Mr Fox hit back by copying her statement but changing ‘racist’ for ‘paedophile’

Mr Blake also weighed in, saying: ”What a mess, what a racist t***”’ in comments that he later withdrew 

Mr Fox said back, ‘Pretty rich coming from a paedophile’, prompting Mr Blake to demand he take down the tweet, which he did

The actor sat in court behind his barrister wearing a dark blue suit, white shirt, a green tie and glasses as she made lengthy submissions on his behalf.

She claimed no one in the case, including Fox, is claiming that anyone else is a paedophile.

She said: ‘The counter-claims that my client is a racist persisted.
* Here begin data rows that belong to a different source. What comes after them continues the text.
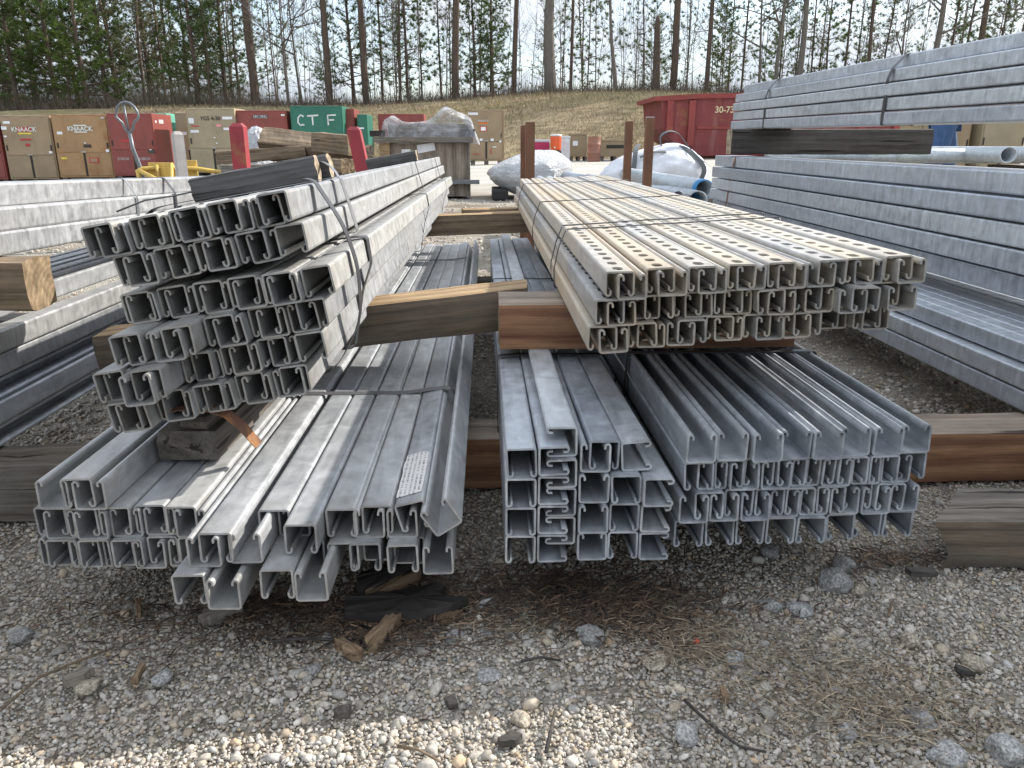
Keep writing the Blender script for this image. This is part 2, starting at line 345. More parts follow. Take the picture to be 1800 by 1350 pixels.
def bank_material():
    m, N, L, P = newmat('dormant_grass_bank')
    g = coords(N, L, (1, 1, 1), False)
    n = noise(N, L, coords(N, L, (1.3, 5, 9), False), 1.0, 8, .7); n2 = noise(N, L, coords(N, L, (.16, .9, 1.2), False), 1.0, 4)
    r = ramp(N, L, n, [(.28, (.17, .125, .075)), (.48, (.32, .25, .16)), (.7, (.44, .36, .24))])
    q = ramp(N, L, n2, [(.42, (0, 0, 0)), (.66, (.55, .55, .55))])
    c = mixc(N, L, q.outputs[0], r.outputs[0], (.20, .185, .07))
    L.new(c, P.inputs['Base Color']); P.inputs['Roughness'].default_value = .95; P.inputs['Specular IOR Level'].default_value = .1
    bump(N, L, P, n, .9, .12); return m
M['bank'] = bank_material()
bm_ = MB(); xs2 = np.linspace(-120, 120, 121); ys2 = np.concatenate([np.linspace(21.6, 31, 26), np.linspace(33, 160, 12)])
V = [(x, y, bank_z(x, y)-.02+.05*math.sin(x*1.7+y*2.1)*math.sin(y*1.3-x*.6) - (0.02 if y < 22.3 else 0)) for y in ys2 for x in xs2]; nx = len(xs2)
bm_.add(V, [(j*nx+i, j*nx+i+1, (j+1)*nx+i+1, (j+1)*nx+i) for j in range(len(ys2)-1) for i in range(nx-1)])
tag(bm_.obj('grass_bank', M['bank'], smooth=True), kind='structure')

# ------------------------------------------------------------------ strut channel
WD = .0413
def strut_path(w, d, t, lipw=.0068, curl=.0085):
    hw = w/2-t/2; r = lipw/2; p = []
    p.append((-hw+lipw, -d/2+curl))
    for k in range(0, 6):                                       # lip curl, from inside round to the leg
        a = -math.pi*k/5; p.append((-hw+r+r*math.cos(a), -d/2+t/2+r+r*math.sin(a)))
    rc = .0032; top = d/2-t/2
    for k in range(0, 4):
        a = math.pi-math.pi/2*k/3; p.append((-hw+rc+rc*math.cos(a), top-rc+rc*math.sin(a)))
    return p+[(-x, z) for x, z in reversed(p)]
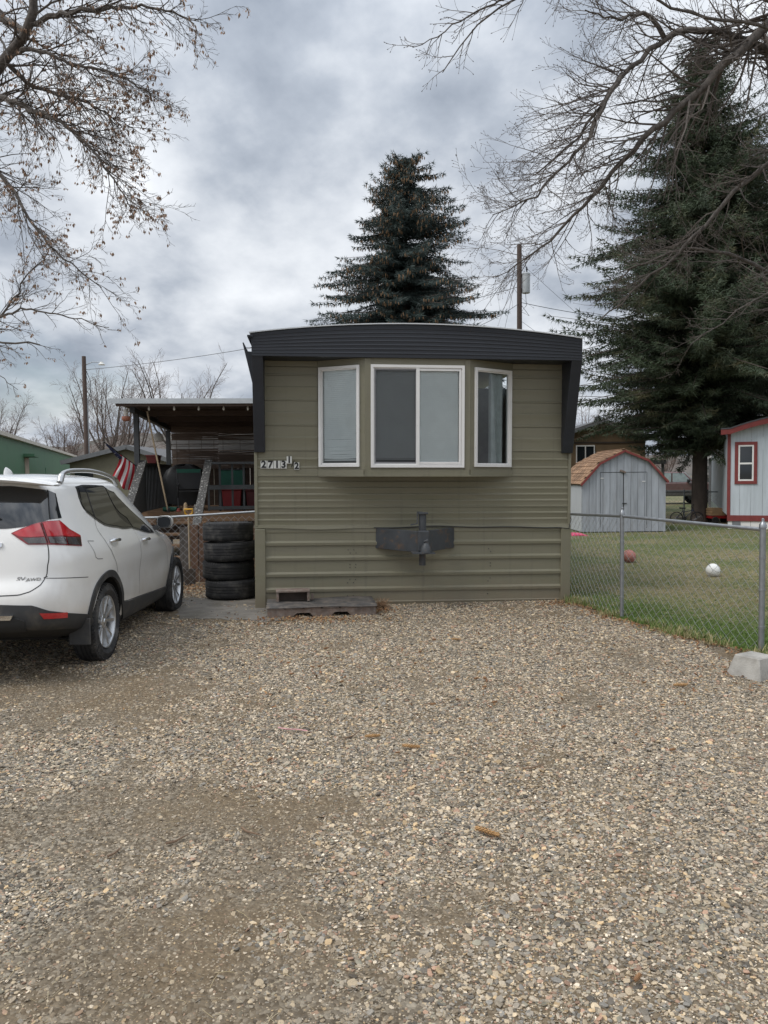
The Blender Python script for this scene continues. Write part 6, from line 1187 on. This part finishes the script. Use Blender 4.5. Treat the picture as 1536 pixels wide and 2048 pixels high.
def left_tree():
    pl = lambda L_: [at(x - 42, y, Y) for x, y, Y in L_]
    T = Vector((-6.6, 9.4, 0)); t = thing('maple_tree', 'bare seed-hung tree reaching into the upper left of the sky', 'tree', T); b = Bare(5, -.05); o = T
    b.big.tube([T + Vector((0, 0, -.2)), T + Vector((.05, 0, 1.5)), T + Vector((.2, -.1, 3.2)), T + Vector((.35, -.2, 4.6))], [.34, .28, .24, .2], 14)
    top = T + Vector((.35, -.2, 4.4)); low = T + Vector((.1, 0, 2.6))
    b.limb([top] + pl([(-70, 260, 8.9), (0, 205, 8.6), (40, 140, 8.5), (75, 88, 8.4), (100, 50, 8.3), (112, -20, 8.2), (130, -120, 8.2)]), .11, .035, 30, 1.0, 3, (8, 5, 3), (.3, 0, -.2))
    b.limb(pl([(97, 56, 8.35), (140, 36, 8.2), (195, 23, 8.0), (260, 14, 7.9), (330, 15, 7.8), (395, 28, 7.7), (430, 48, 7.7)]), .036, .006, 34, .75, 3, (7, 4, 3), (.3, 0, -.35))
    b.limb(pl([(85, 100, 8.4), (130, 105, 8.2), (190, 130, 8.0), (250, 142, 7.9), (310, 165, 7.8), (345, 190, 7.8)]), .026, .005, 34, .7, 3, (7, 5, 3), (.3, 0, -.5))
    b.limb(pl([(10, 205, 8.6), (45, 198, 8.4), (105, 220, 8.2), (160, 240, 8.0), (205, 280, 7.9), (250, 330, 7.8), (285, 385, 7.8), (305, 420, 7.8)]), .04, .005, 56, .85, 3, (7, 5, 3), (.35, 0, -.3))
    b.limb(pl([(60, 130, 8.5), (110, 170, 8.7), (170, 190, 8.8), (240, 215, 8.8), (300, 255, 8.8)]), .028, .005, 36, .8, 3, (7, 5, 3), (.2, 0, -.5))
    b.limb([top] + pl([(-40, 300, 9.2), (0, 318, 9.0), (45, 355, 8.8), (85, 405, 8.6), (112, 455, 8.5), (150, 500, 8.4), (200, 540, 8.3), (245, 575, 8.3)]), .05, .005, 52, .8, 3, (7, 5, 3), (.2, 0, -.35), .2)
    b.limb([low] + pl([(-60, 690, 9.6), (0, 662, 9.3), (45, 630, 9.2), (66, 605, 9.1), (100, 545, 9.0), (140, 500, 9.0)]), .036, .005, 34, .7, 3, (7, 4, 3), (.3, 0, -.1), .3)
    b.limb(pl([(40, 635, 9.2), (90, 620, 9.0), (150, 628, 8.9), (210, 640, 8.9), (260, 655, 8.9)]), .016, .004, 16, .45, 2, (4, 3), (.2, 0, -.3))
    b.limb([low] + pl([(-50, 675, 9.4), (0, 678, 9.2), (60, 685, 9.1), (122, 690, 9.1)]), .03, .010, 12, .5, 3, (4, 3, 2), (.2, 0, -.5), .35)
    b.limb(pl([(20, 640, 9.5), (0, 700, 9.4), (40, 745, 9.3), (78, 780, 9.3)]), .012, .003, 12, .35, 2, (4, 3), (.1, 0, -.3))
    b.limb([top] + pl([(-60, 30, 8.6), (10, 45, 8.4), (45, 80, 8.3), (58, 112, 8.2)]), .05, .01, 18, .7, 3, (5, 3, 2), (.3, 0, .1), .3)
    b.limb(pl([(92, 66, 8.5), (30, 20, 8.8), (-20, -40, 9.0)]), .05, .02, 14, .8, 3, (5, 3, 2))
    for mb in (b.big, b.fine): mb.v = [(v[0] - T.x, v[1] - T.y, v[2]) for v in mb.v]
    b.big.build('trunk', M_bark, t, smooth=50, norm=False); b.fine.build('crown', M_twig, t, smooth=60, norm=False)
    # winged seed clusters hanging from the twigs
    r_ = random.Random(9); mb = MB(); tips = [p for p in b.tips if r_.random() < .13]
    for p in tips:
        for k in range(r_.randint(3, 6)):
            a = r_.uniform(0, 6.28); q = p - T + Vector((r_.gauss(0, .012), r_.gauss(0, .012), -.01)); l = r_.uniform(.025, .05); d = Vector((math.cos(a) * .45, math.sin(a) * .45, -1)).normalized() * l; w = Vector((-math.sin(a), math.cos(a), 0)) * l * .24
            mb.quad(q, q + d * .5 + w, q + d, q + d * .5 - w)
    mb.build('seed_clusters', mat('dry_samara', (.30, .20, .14), .85, var=.3, vs=40), t, kind='stuff', norm=False)
left_tree()
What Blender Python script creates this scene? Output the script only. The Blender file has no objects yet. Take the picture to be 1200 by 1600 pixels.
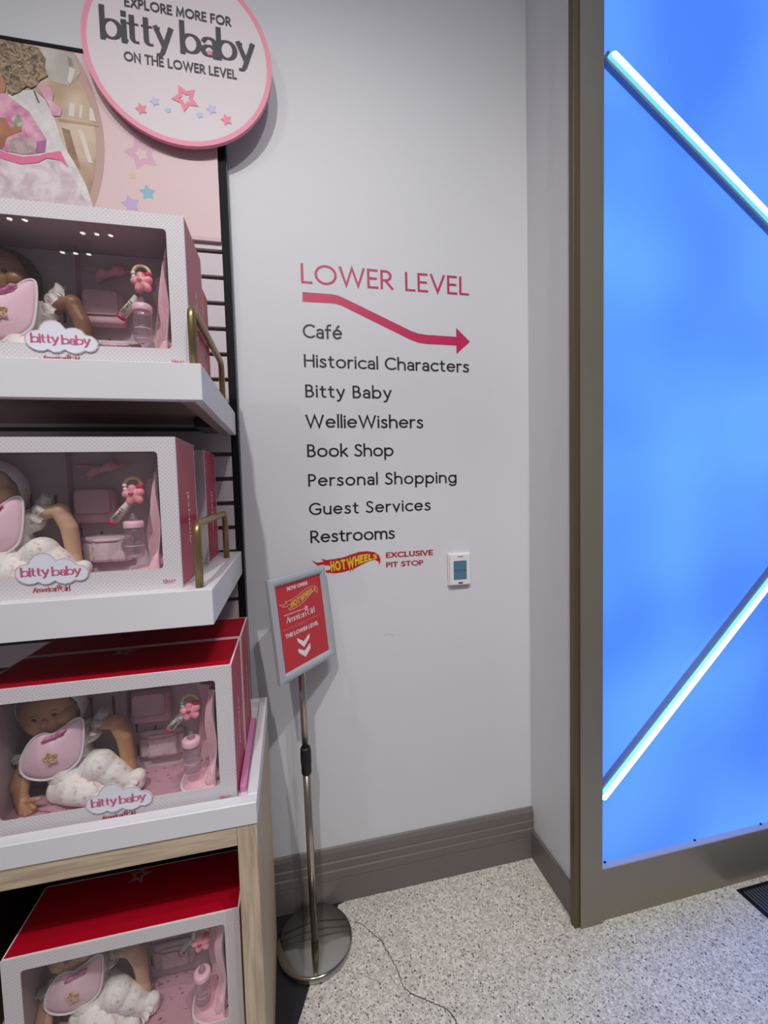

This is not about money.

‘The disparity in the gravity of the claims and counter-claims explain different attitudes to how this claim should be managed.

‘It is well over a year since these claims were made and there has been no reply or defences to the counter-claims.

‘The claimants have persistently refused to serve a reply to the counter-claims.

‘The allegation against the defendant is an allegation of truth that is going to raise the temperature, and this allegation is significant.

‘There has been a gradual shift towards dealing with these cases by a judge alone, but the right to apply for a jury trial has been preserved.

‘There is a risk that in this particular case a judge could show involuntary bias towards one of the parties.

‘A jury would be better able to reach a fair verdict than a judge alone in light of the societal and cultural context of this.

‘The claimants have not set out what they say racism means and we say this is deliberate.

‘My client said having a safe space was a divisive and regressive measure. Racial segregation has been justified on the idea that different races should occupy different spaces.

‘The basis of our application for a jury is that this dispute includes the important question of what racism is.

‘With a jury trial, there would be 12 people from a diverse range of backgrounds who could come to a decision. London is a diverse city and there would have to be people from ethnic minorities.

‘This question is not just relevant if the claimants are making a truth defence. It is the primary question the court must face.

‘The defendant believes the claimants reject the definition of racism he has set out.’

Drag Queen Crystal – who was a contestant on the first season of hit show Ru Paul’s Drag Race UK – confirmed he has filed defamation proceedings against Laurence Fox

Deputy chair of LGBT charity Stonewall Simon Blake (pictured) and Coronation Street actress Nicola Thorp are named as claimants

Ms Marzec referred to controversy after Tony Sewell’s report into racial disparities, which was ordered by the government in the wake of Black Lives Matter protests but was criticised by many, as an example of how thorny the question of what constitutes racism is.

The judge, Mr Justice Nicklin, appeared to be sceptical that the case should go before a jury.

He said: ‘Issues like racism, anti-Semitism and nowadays transgender rights are issues which people have very strong views about.

‘You cannot say ‘this is a controversial area’ so you will go to a jury.

‘It is my job as a judge to apply the law fairly between the parties and provide reasoned judgement.

‘What happens by way of criticism is our democracy working as it should.

‘The court is perfectly able to make a decision about the meaning of tweets that are fairly straightforward. The question is what do these words mean applying the law as we know it?

‘We are talking about 12 people being taken out of their daily lives and being asked one of the most difficult and controversial political questions in our lives.

‘You would be saying ‘here is a libel trial, decide what racism is, take your time.’ A judge would also still have to give directions.’

The judge hearing Mr Fox’s bid for a jury trial, Mr Justice Nicklin, has not yet made a ruling on how the trial should be heard.

However, the senior judge said that juries could feature people with ‘real bias or real prejudice towards one or more parties’.

The judge also said that the judge hearing the trial would still be involved in the case, adding that jurors ‘are not going to be left like sheep on an open headland’.

The hearing is due to finish this afternoon with a decision likely to be given at a later date.